Ao relancear a obra de David Lopes, valorizaremos a bibliografia mais atinente à língua, disposta segundo a classificação que lhe deu Luís Lindley Cintra, que muito se citará a seguir:
1. Estudos ou notas dedicados a «palavras ou coisas de origem árabe»
a) Sobre a transcrição de nomes árabes em português - Pertencem a esta linha de trabalho a última parte do artigo «Trois faits de phonétique historique arabico-hispanique», Actes du XIVème Congrès International des Orientalistes, 3, Paris, 1906, pp. 242-261; toda a primeira parte de «Os arabes nas obras de Alexandre Herculano», Boletim da Segunda Classe da Academia das Ciências de Lisboa, 3 (pp. 50-84, 198-253, 323-377) e 4 (321-402), 1910-1911; os apêndices à 7.ª edição da História de Portugal, de Alexandre Herculano, 1915-1916, e à 19.ª de Eurico, o Presbítero, s.d..
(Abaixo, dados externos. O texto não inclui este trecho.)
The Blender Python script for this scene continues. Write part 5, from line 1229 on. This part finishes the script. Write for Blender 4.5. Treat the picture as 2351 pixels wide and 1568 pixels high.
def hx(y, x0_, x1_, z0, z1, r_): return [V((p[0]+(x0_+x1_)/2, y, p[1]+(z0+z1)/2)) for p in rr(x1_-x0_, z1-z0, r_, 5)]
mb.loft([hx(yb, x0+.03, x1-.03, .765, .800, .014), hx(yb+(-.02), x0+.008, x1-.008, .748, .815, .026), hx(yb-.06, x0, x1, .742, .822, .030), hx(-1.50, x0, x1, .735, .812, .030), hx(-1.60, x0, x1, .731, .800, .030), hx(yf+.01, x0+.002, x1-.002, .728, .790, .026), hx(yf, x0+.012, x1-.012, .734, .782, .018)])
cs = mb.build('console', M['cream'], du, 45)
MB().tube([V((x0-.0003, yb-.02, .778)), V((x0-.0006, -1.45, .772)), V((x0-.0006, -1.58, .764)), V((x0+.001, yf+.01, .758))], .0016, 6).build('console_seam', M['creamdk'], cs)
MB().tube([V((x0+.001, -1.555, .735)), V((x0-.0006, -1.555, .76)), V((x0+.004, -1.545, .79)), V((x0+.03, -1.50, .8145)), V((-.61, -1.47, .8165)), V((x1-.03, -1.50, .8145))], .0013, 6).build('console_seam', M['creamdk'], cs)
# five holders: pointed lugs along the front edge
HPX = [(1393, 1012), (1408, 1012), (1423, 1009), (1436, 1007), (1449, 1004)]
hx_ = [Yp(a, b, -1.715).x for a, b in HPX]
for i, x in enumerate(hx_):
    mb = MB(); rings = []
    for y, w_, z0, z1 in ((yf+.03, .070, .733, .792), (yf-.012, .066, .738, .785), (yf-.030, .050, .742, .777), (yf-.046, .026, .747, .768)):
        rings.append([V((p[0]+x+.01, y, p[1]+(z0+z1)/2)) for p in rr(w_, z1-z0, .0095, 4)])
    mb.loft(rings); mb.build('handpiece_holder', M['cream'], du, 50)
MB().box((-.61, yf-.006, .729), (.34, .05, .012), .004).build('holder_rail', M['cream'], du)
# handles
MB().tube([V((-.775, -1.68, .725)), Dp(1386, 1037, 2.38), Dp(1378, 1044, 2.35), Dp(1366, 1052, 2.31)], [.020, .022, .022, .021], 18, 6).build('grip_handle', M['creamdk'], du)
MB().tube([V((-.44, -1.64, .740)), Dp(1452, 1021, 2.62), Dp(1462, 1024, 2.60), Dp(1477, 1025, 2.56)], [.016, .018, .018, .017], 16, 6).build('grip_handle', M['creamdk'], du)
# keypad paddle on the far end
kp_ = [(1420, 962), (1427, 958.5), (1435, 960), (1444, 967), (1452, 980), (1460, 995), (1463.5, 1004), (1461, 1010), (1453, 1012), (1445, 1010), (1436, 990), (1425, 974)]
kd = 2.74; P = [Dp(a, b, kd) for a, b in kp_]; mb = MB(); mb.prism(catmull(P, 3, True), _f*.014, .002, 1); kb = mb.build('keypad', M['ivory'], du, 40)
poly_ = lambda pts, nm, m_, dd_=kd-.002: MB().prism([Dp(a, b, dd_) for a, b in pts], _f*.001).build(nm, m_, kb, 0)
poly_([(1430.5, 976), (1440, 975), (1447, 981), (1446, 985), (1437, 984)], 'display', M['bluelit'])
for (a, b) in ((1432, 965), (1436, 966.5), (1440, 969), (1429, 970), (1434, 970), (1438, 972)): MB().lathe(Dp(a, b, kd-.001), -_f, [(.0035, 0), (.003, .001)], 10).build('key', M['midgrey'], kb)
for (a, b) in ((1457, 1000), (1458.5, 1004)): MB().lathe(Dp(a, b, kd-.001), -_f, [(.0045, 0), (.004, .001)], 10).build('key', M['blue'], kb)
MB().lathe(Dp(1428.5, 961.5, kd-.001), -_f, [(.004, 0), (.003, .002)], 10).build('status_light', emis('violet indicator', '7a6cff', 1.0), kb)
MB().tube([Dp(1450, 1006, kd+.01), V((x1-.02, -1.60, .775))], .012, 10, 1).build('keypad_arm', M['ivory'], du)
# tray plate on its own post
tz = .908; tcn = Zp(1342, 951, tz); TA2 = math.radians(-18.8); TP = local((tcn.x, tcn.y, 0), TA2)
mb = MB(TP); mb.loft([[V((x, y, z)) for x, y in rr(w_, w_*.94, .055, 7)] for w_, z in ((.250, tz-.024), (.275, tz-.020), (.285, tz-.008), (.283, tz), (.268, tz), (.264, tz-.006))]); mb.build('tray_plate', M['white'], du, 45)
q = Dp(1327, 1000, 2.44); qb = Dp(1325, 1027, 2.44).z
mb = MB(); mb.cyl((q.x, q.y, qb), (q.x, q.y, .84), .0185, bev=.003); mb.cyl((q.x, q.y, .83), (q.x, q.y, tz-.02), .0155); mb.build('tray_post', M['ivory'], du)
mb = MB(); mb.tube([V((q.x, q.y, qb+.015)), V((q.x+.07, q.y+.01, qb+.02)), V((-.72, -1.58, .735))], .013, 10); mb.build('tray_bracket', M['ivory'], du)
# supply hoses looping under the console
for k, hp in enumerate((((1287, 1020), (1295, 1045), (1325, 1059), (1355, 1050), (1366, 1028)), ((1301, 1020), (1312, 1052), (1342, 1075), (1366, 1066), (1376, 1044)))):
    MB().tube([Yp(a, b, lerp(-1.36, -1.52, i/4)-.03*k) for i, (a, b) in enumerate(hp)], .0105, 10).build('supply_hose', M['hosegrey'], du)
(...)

b) Etimologia de topónimos - «Toponymie Arabe de Portugal», Revue Hispanique, 9, 1902 (Cintra destaca o estudo sobre «Faro», demonstrativo da capacidade de «associar a linguística e a história, e de servir simultaneamente, pela hábil combinação dos seus dados, ambas estas ciências»); «Toponímia árabe de Portugal», Revista Lusitana, 24, 1922, pp. 257-273, que, apesar do nome, é artigo diferente do anterior, visando acrescentar-lhe mais nomes (sempre modesto, David Lopes começa por lembrar como fora ambicioso o título do artigo de 1902); as notas sobre «Aljezur» e «Arrifana»,O Archeologo Português, 8, 1903, pp. 126-130, que sucedem a artigo de C. F. Seybold («Monchique et Arrifana d'Algarve chez les auteurs arabes», pp. 123-126); além de a matéria aparecer também no citado «Os arabes nas obras de Alexandre Herculano» e no capítulo «O domínio árabe», Damião Peres (dir.), História de Portugal, 1, Barcelos, Portucalense, 1928, pp. 391-431.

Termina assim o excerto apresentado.